De hecho, una versión reducida de esta clase de escultura, centrada en el drama sangriento, se exhibió en la National Gallery de Londres en 2009, comisariada por Xavier Bray, se pudo ver después en Washington y, finalmente, en Valladolid. El público protestante reaccionó con tanto interés como estupor hasta el punto de que se registraron desmayos y en la puerta se advertía de que la exposición “podía herir la sensibilidad del espectador”.
Alhajas de escultura
Mucho más agradable de contemplar es la obra en terracota policromada (perteneciente a las que se denominaron “alhajas de escultura”) de Luisa Roldán.

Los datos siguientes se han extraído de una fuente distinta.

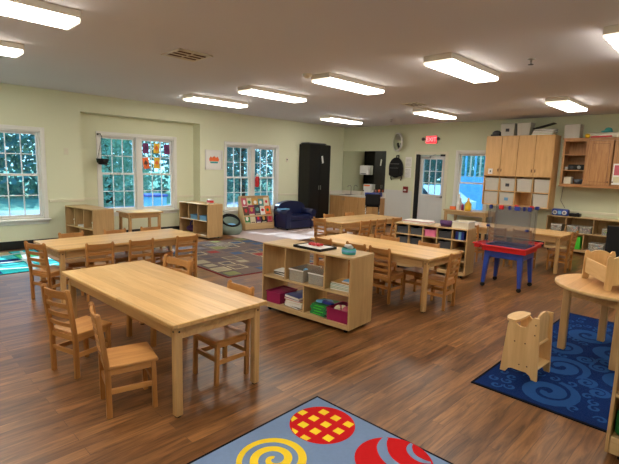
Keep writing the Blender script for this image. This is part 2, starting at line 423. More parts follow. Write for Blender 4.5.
# ------------------------------------------------------------ ceiling fixtures
def light_fixture():
    t = thing('ceiling_light', '', 'ceiling light', group='wraparound fluorescent ceiling lights')
    MB().box(-.625, .625, -.165, .165, -.062, 0, 'white_paint', .004).build('housing', t)
    mb = MB(); prof = [(-.158, -.062), (-.158, -.080), (-.145, -.096), (.145, -.096), (.158, -.080), (.158, -.062)]
    mb.prism(prof, -.605, .605, 'lamp', 'yz'); mb.build('diffuser', t)
    for sx in (-1, 1):
        m2 = MB(); m2.prism([(a_*1.02, b_ if b_ > -.07 else b_-.002) for a_, b_ in prof], sx*.612-.007, sx*.612+.007, 'lens_end', 'yz'); m2.build('end_cap', t)
    return t
lt = light_fixture()
LIGHTS = [((.82, 4.33), 'long ceiling light nearest the viewer in the top left corner'),
          ((.80, 6.02), 'ceiling light at the left edge, behind the nearest left one'),
          ((5.10, 2.56), 'large ceiling light right of centre, nearest the sprinkler head'),
          ((5.08, 4.26), 'ceiling light beside the smoke detector at top centre'),
          ((5.05, 5.88), 'ceiling light between the smoke detector and the window wall'),
          ((4.95, 7.42), 'ceiling light in front of the alcove, nearest the window wall'),
          ((8.62, 7.44), 'ceiling light in the far corner above the tall black locker'),
          ((8.66, 4.90), 'ceiling light in front of the exit sign, beside the far vent'),
          ((8.62, 2.40), 'ceiling light in front of the wall cabinets on the right'),
          ((5.12, .88), 'ceiling light cut off by the top right edge'),
          ((.80, 7.5), 'ceiling light left of the frame by the window wall')]
for i, (p, lab) in enumerate(LIGHTS):
    if i == 0: lt.location = (p[0], p[1], ZC); lt['label'] = lab
    else: dup(lt, (p[0], p[1], ZC), 0, lab)
# the room's lamps behind the viewer
for p in ((.8, 2.5), (.8, .8), (8.6, .6), (-1.3, 4.3), (3.0, -1.0)):
    dup(lt, (p[0], p[1], ZC), 0, 'ceiling light behind the viewer')
def vent(x, y, w, h, lab, rz=0):
    t = thing('ceiling_vent', lab, 'ceiling vent', (x, y, ZC), rz, 'ceiling air vents')
    MB().box(-w/2, w/2, -h/2, -h/2+.03, -.012, 0, 'cream_plastic').box(-w/2, w/2, h/2-.03, h/2, -.012, 0, 'cream_plastic').box(-w/2, -w/2+.03, -h/2, h/2, -.012, 0, 'cream_plastic').box(w/2-.03, w/2, -h/2, h/2, -.012, 0, 'cream_plastic').box(-.01, .01, -h/2, h/2, -.012, 0, 'cream_plastic').build('frame', t)
    MB().box(-w/2+.02, w/2-.02, -h/2+.02, h/2-.02, -.003, -.001, 'black_rubber').build('opening', t)
    m = MB()
    for k in range(7):
        yy = -h/2+.05+k*(h-.1)/6
        m.bar((-w/2+.03, yy, -.008), (w/2-.03, yy, -.008), .018, .003, 'brown' if k % 2 else 'cream_plastic', up=(0, .5, 1))
    m.build('louvres', t)
vent(2.80, 4.80, .42, .42, 'square louvred air vent on the ceiling, nearest the viewer')
vent(7.50, 4.72, .40, .34, 'small far air vent beside the light in front of the exit sign')
t = thing('smoke_detector', 'small round smoke detector beside the centre ceiling light', 'smoke detector', (4.38, 4.42, ZC))
MB().lathe([(0, -.05), (.035, -.05), (.045, -.035), (.06, -.03), (.07, 0)], 'cream_plastic').build('body', t)
for (x, y, lab) in ((5.26, 1.87, 'ceiling sprinkler head at top right of the picture'), (9.45, 6.55, 'far ceiling sprinkler head in front of the back wall mirror')):
    t = thing('sprinkler_head', lab, 'sprinkler', (x, y, ZC), 0, 'ceiling sprinkler heads')
    MB().lathe([(.04, 0), (.04, -.006), (.012, -.012), (.012, -.035), (0, -.035)], 'steel', 12).build('escutcheon', t)
    MB().cyl((0, 0, -.055), (0, 0, -.060), .028, .028, 'dark_grey', 10).bar((-.015, 0, -.03), (-.012, 0, -.057), .004, .004, 'dark_grey').bar((.015, 0, -.03), (.012, 0, -.057), .004, .004, 'dark_grey').build('deflector', t)

# ------------------------------------------------------------ tables
def long_table(label, cx, cy, rz, h=.632, L=1.83, W=.76, name='long_table', cat='table', group='long wooden classroom tables'):
    t = thing(name, label, cat, (cx, cy, 0), rz, group)
    MB().box(-L/2, L/2, -W/2, W/2, h-.028, h, 'table_top', .004).build('tabletop', t)
    i = .056; a = .028
    m = MB()
    for sy in (-1, 1): m.box(-L/2+i+.04, L/2-i-.04, sy*(W/2-i)-a/2 if sy > 0 else -(W/2-i)-a/2, sy*(W/2-i)+a/2 if sy > 0 else -(W/2-i)+a/2, h-.115, h-.028, 'table_wood_x', .003)
    for sx in (-1, 1): m.box(sx*(L/2-i)-a/2, sx*(L/2-i)+a/2, -W/2+i+.03, W/2-i-.03, h-.115, h-.028, 'table_wood_x', .003)
    m.build('apron', t)
    for sx in (-1, 1):
        for sy in (-1, 1):
            x, y = sx*(L/2-.062), sy*(W/2-.062)
            l = MB().box(x-.0255, x+.0255, y-.0255, y+.0255, 0.008, h-.028, 'table_wood_z', .006).cyl((x, y, 0), (x, y, .01), .02, .02, 'black_rubber', 12)
            l.cyl((x, y+sy*.0257, h-.065), (x, y+sy*.0275, h-.065), .007, .007, 'black_rubber', 8).cyl((x+sx*.0257, y, h-.065), (x+sx*.0275, y, h-.065), .007, .007, 'black_rubber', 8)
            l.build('leg', t)
    return t
# table 1: corner (1.269,2.359), long axis along +Y rotated 2.1 deg
a1 = R(2.1); ux, uy = (math.cos(a1), math.sin(a1)), (-math.sin(a1), math.cos(a1))
c1 = (1.269+.38*ux[0]+.915*uy[0], 2.359+.38*ux[1]+.915*uy[1])
long_table('large light wooden table nearest the viewer, in the left foreground', c1[0], c1[1], a1+PI/2)
long_table('long wooden table behind the nearest one, in front of the alcove window', 2.37, 5.66, R(3))
long_table('long wooden table right of the open shelf, in front of the cubby unit', 4.75, 3.345, R(90))
long_table('farthest long wooden table, in front of the sink counter', 6.93, 5.46, R(-.8))
long_table('wooden table behind the red and blue water table', 8.20, 2.96, R(90))
long_table('small square wooden table standing under the alcove window', 3.95, 8.62, 0, L=.72, W=.55, name='small_table', group=None)

# ------------------------------------------------------------ chairs: local facing +x
def make_chair():
    t = thing('classroom_chair', '', 'chair')
    sh = .345; H = .675
    # seat, slightly dished board
    n = 6; vs = []; fs = []
    mb = MB(); mb.box(-.135, .165, -.155, .155, sh-.022, sh, 'chair_x', .007); mb.build('seat', t)
    for sy in (-1, 1):
        y = sy*.137
        l = MB(); l.bar((-.135, y, .001), (-.138, y, sh-.02), .028, .034, 'chair_z', up=(1, 0, 0), bev=.003)
        l.bar((-.138, y, sh-.03), (-.185, y, H), .028, .032, 'chair_z', up=(1, 0, 0), bev=.004)
        l.ell((-.1855, y, H), .016, .014, .012, 'chair_z', 8, 6)
        l.build('rear_leg', t)
        MB().bar((.142, y, .001), (.135, y, sh-.02), .03, .03, 'chair_z', up=(1, 0, 0), bev=.003).build('front_leg', t)
    # curved slats between the posts
    def slat(z, hh, name):
        m = MB(); k = 6; pts = []
        def px(zz): return -.138-.047*(zz-.315)/(H-.315)
        vs = []; fs = []
        for i in range(k+1):
            u = -1+2*i/k; y = u*.128; bow = -.016*(1-u*u)
            for (zz, dx) in ((z-hh/2, -.007), (z+hh/2, -.007), (z+hh/2, .007), (z-hh/2, .007)):
                vs.append((px(zz)+bow+dx, y, zz))
        for i in range(k):
            for j in range(4): fs.append((i*4+j, i*4+(j+1) % 4, (i+1)*4+(j+1) % 4, (i+1)*4+j))
        fs += [(3, 2, 1, 0), (k*4, k*4+1, k*4+2, k*4+3)]
        m.add(vs, fs, 'chair_y'); m.build(name, t)
    slat(.637, .058, 'top_rail'); slat(.555, .034, 'slat'); slat(.480, .034, 'slat'); slat(.408, .03, 'slat')
    m = MB()
    for sy in (-1, 1):
        m.box(-.125, .13, sy*.137-.009, sy*.137+.009, sh-.06, sh-.022, 'chair_x')
    m.box(-.145, -.125, -.125, .125, sh-.06, sh-.022, 'chair_y').box(.125, .145, -.125, .125, sh-.06, sh-.022, 'chair_y')
    m.build('seat_rail', t)
    for sy in (-1, 1): MB().box(-.125, .13, sy*.137-.008, sy*.137+.008, .155, .19, 'chair_x', .002).build('stretcher', t)
    MB().box(-.143, -.127, -.125, .125, .175, .21, 'chair_y', .002).build('stretcher', t)
    MB().box(.128, .144, -.125, .125, .175, .21, 'chair_y', .002).build('stretcher', t)
    return t
chair = make_chair()
BIG = (1.28, 1.33, 1.04)
CH = [  # x, y, facing, scale, label, group
 (1.130, 3.540, 17, None, 'farther of the two chairs on the left side of the nearest table', 'chairs around the nearest table'),
 (1.168, 2.790, -13, None, 'chair in the left foreground showing its whole seat at the nearest table', 'chairs around the nearest table'),
 (1.868, 2.735, 182, None, 'chair tucked under the right side of the nearest table, by its front leg', 'chairs around the nearest table'),
 (1.875, 3.765, 189, BIG, 'larger wide-backed chair at the far right side of the nearest table', 'chairs around the nearest table'),
 (1.513, 5.640, 24, None, 'chair at the left end of the second table, by the teal rug', 'chairs around the table by the alcove'),
 (1.915, 5.345, 83, None, 'left chair of three with backs to the viewer at the alcove table', 'chairs around the table by the alcove'),
 (2.375, 5.320, 88, None, 'middle chair of three with backs to the viewer at the alcove table', 'chairs around the table by the alcove'),
 (2.965, 5.290, 89, None, 'right chair of three with backs to the viewer at the alcove table', 'chairs around the table by the alcove'),
 (1.90, 5.95, -90, None, 'far side chair at the alcove table, nearest the low shelf with toys', 'chairs around the table by the alcove'),
 (2.45, 5.93, -88, None, 'middle far side chair at the alcove table, facing the viewer', 'chairs around the table by the alcove'),
 (2.97, 5.94, -86, None, 'far side chair at the alcove table, in front of the small square table', 'chairs around the table by the alcove'),
 (4.515, 3.065, 0, None, 'chair directly behind the right end of the open shelf', 'chairs around the table by the cubby unit'),
 (4.52, 3.430, 0, None, 'chair behind the open shelf, second from its right end', 'chairs around the table by the cubby unit'),
 (4.50, 3.960, -2, None, 'chair behind the tray on the open shelf, left end of its table', 'chairs around the table by the cubby unit'),
 (4.790, 2.510, 94, None, 'chair at the near end of the table beside the cubby unit', 'chairs around the table by the cubby unit'),
 (4.99, 2.890, 180, None, 'chair between the table and the cubby unit, nearer the viewer', 'chairs around the table by the cubby unit'),
 (5.0, 3.50, 180, None, 'chair between the table and the cubby unit, farther from the viewer', 'chairs around the table by the cubby unit'),
 (6.155, 5.600, 0, None, 'chair at the left end of the farthest table, facing the back wall', 'chairs around the farthest table'),
 (6.40, 5.04, 90, None, 'left chair on the near side of the farthest table', 'chairs around the farthest table'),
 (6.86, 5.02, 90, None, 'middle chair on the near side of the farthest table', 'chairs around the farthest table'),
 (7.34, 5.00, 90, None, 'right chair on the near side of the farthest table', 'chairs around the farthest table'),
 (6.70, 5.85, -90, None, 'left far side chair of the farthest table, toward the locker', 'chairs around the farthest table'),
 (7.35, 5.85, -90, None, 'right far side chair of the farthest table, toward the stool', 'chairs around the farthest table'),
 (7.90, 2.62, 0, None, 'chair behind the water table, under the near end of the far right table', 'chairs around the table by the low wall shelf'),
 (7.88, 3.02, 0, None, 'middle chair behind the clear panel of the water table', 'chairs around the table by the low wall shelf'),
 (7.88, 3.50, 0, None, 'chair beside the cubby unit, at the far right table', 'chairs around the table by the low wall shelf'),
 (8.26, 2.16, 90, None, 'chair at the near end of the far right table, by the low wall shelf', 'chairs around the table by the low wall shelf'),
]
for i, (x, y, f_, scl, lab, g_) in enumerate(CH):
    c = chair if i == 0 else copy_tree(chair)
    c.location = (x, y, 0); c.rotation_euler = (0, 0, R(f_)); c['label'] = lab; c['group'] = g_
    if scl: c.scale = scl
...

El grupo representa Los primeros pasos de Jesús (hacia 1692-1704) y ha sido prestada por el Museo de Guadalajara. “La Roldana fue una gran escultora, que supo transmitir emociones a través de objetos pequeños”, dijo Arias durante la presentación de la exposición. “Si bien hizo esculturas de diferentes tamaños, estas pequeñas piezas realmente reflejan su importancia como transmisora de un mensaje muy concreto. Es más íntimo. Se trata de obras que vistas de cerca realzan su importancia”.
Hija del maestro escultor Pedro Roldán, Luisa inició su carrera artística en el taller de su padre. De su Sevilla natal se trasladó a Cádiz y, en torno a la década de 1690, a Madrid. Junto a su marido, Antonio de los Arcos, mantuvo una producción artística (barro, madera y piedra) que le llevaría a la Corte. La presencia de esta obra de La Roldana coincide con la exposición que le dedica el Museo Nacional de Escultura, en Valladolid, hasta el 9 de marzo.